Path: utzoo!attcan!ncrcan!brambo!camtwh!morgan
From: morgan@camtwh.UUCP (Morgan W. Jones)
Newsgroups: comp.sys.amiga.tech
Subject: Re: huffman encoding
Message-ID: <228@camtwh.UUCP>
Date: 3 Oct 89 16:05:09 GMT
References: <467@crash.cts.com>
Reply-To: morgan@camtwh.UUCP (Morgan Jones)
Organization: Orama Incorporated, Toronto, Canada.
Lines: 19

In article <467@crash.cts.com> uzun@pnet01.cts.com (Roger Uzun) writes:
>Of course i realize that the huffman tree for a file that has
>256 unique elements is not optimal for files that have less than that,
>but I am trying to simplify things a bit.

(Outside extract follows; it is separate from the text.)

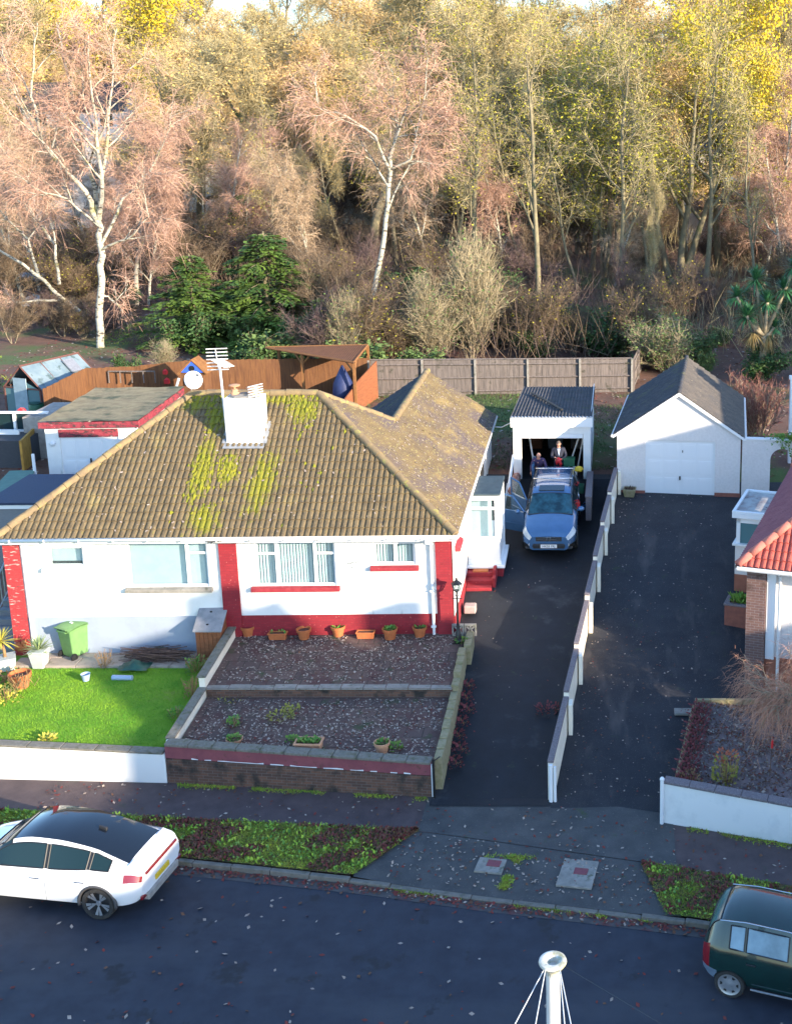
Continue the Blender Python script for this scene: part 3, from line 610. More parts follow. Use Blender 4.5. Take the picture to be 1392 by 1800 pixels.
mb = MB(); mb.tube([(-12.12,-.05,4.6),(-12.12,-.05,1.1)], .04, 8); mb.build('downpipe', K['pvc'], bung)
mb = MB(); mb.tube([(.08,8.0,4.75),(.06,8.0,2.6)], .045, 8); mb.tube([(.08,8.6,4.75),(.08,8.6,4.0),(.06,8.1,3.5)], .04, 8); o = mb.build('downpipe', K['black'], bung); o['label'] = 'black downpipe'
mb = MB(); mb.prism([(-.01,.55,4.15),(.14,.55,4.08),(.14,.55,3.98),(-.01,.55,3.98)], (0,.9,0)); mb.build('side_sill', K['redpaint'], bung)
# roof slopes
su = math.sqrt(1+PT*PT); LT = (RY-EY)*su
upF = (0,1/su,PT/su); hipF = Vector((RXR-EXR, RY-EY, RZ-EZ)); hipL = Vector((RXL-EXL, RY-EY, RZ-EZ))
def vplane(p, d, side): # vertical plane through p containing horizontal direction d; side: keep opposite of normal
    n = Vector((d.y, -d.x, 0)); n.normalize(); return (p, n*side)
pr, pl = Vector((EXR,EY,EZ)), Vector((EXL,EY,EZ))
mb0 = MB()
roof = tiles('roof', (EXL-.1,EY-.03,EZ-.02), (1,0,0), upF, 13.2, LT-.05, [((EXR,EY,EZ), Vector((-hipF.y,hipF.x,0)).normalized()*-1), ((EXL,EY,EZ), Vector((-hipL.y,hipL.x,0)).normalized()), ((0,RY,RZ), (0,1,0))], K['tile'], bung)
tl = (RZ-EZ)/(EXR-RXR); sr = math.sqrt(1+tl*tl)
bk = Vector((RXR-EXR, RY-BY, RZ-EZ))
o = tiles('roof_slope', (EXR+.03,-.6,EZ-.02), (0,1,0), (-1/sr,0,tl/sr), 14.25, 5.6, [((EXR,EY,EZ), Vector((-hipF.y,hipF.x,0)).normalized()), ((RXR,0,0), (-1,0,0)), ((0,13.65,0),(0,1,0))], K['tile_worn_sunlit'], bung)
# the slope above the rear ridge is trimmed away
bm = bmesh.new(); bm.from_mesh(o.data)
zr = EZ+tl*(EXR+2.5)
nb = Vector((-bk.y, bk.x, 0)).normalized()
kill = []
bmesh.ops.bisect_plane(bm, geom=bm.verts[:]+bm.edges[:]+bm.faces[:], plane_co=(EXR,BY,0), plane_no=nb)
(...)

>So I should have asked for the huffman bit patterns and bit counts
>for the constant encoding tree that would be used on files that
>have 256 unique elements.

You realize of course that a huffman tree generated for a binary file
would be rather useless for a text file (or at least you'd get very
little compression).  If you wanted to do a fixed compression in one
pass without determining the type of the file, you might want to
initialize the char count to all ones (rather than all zeros) and
count the number of occurances in the first two blocks (1024 bytes) of
the file, build your tree and compression table (which is very easy if
you know anything at all about trees), and then compress the file.